Bennett and Shaked have little interest in being the leaders of a sector. They entered politics to reach the top. And once they realized that The Jewish Home Party limited their horizon, by insisting on playing the old sectoral politics of religious-Zionism, the two leaders jumped ship. A bold and risky move — but one, if successful, of significance beyond the race horse.

According to early post-split polls, The New Right is going to attract many Israelis that used to vote for The Jewish Home. The message of religious-secular party, a post-sectorial party, resonates with these people who are no longer an endangered minority in need of special protection. Thus, the split could signify a new merge. The split is just a way to abandon the old religious-secular split to create a new partnership that no longer makes the yarmulke (or lack thereof) a defining feature of political vote. 

And this is just one example of an old political Israel that is cast aside as times change.

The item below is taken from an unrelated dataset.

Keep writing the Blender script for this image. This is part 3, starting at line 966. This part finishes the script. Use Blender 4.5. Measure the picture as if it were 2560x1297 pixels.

Yesh Atid is a party of secular and religious, a party of centrism. Kulanu is a party of centrism. Gesher, a new party of Orly Levy Abekasis, is a party of centrism. These parties cast aside the old definitions of right and left, as does the new party of former generals seems to be positioning itself in a similar manner. Sure, this is partially because the “left” is no longer a viable currency in Israel’s politics, so everybody must rush to the center. But make no mistake: this is not just tactics. If General Gantz (considered to be more to the left) and General Yaalon (a longtime rightist) can form a party together it is because the traditional sectors and splits are dying.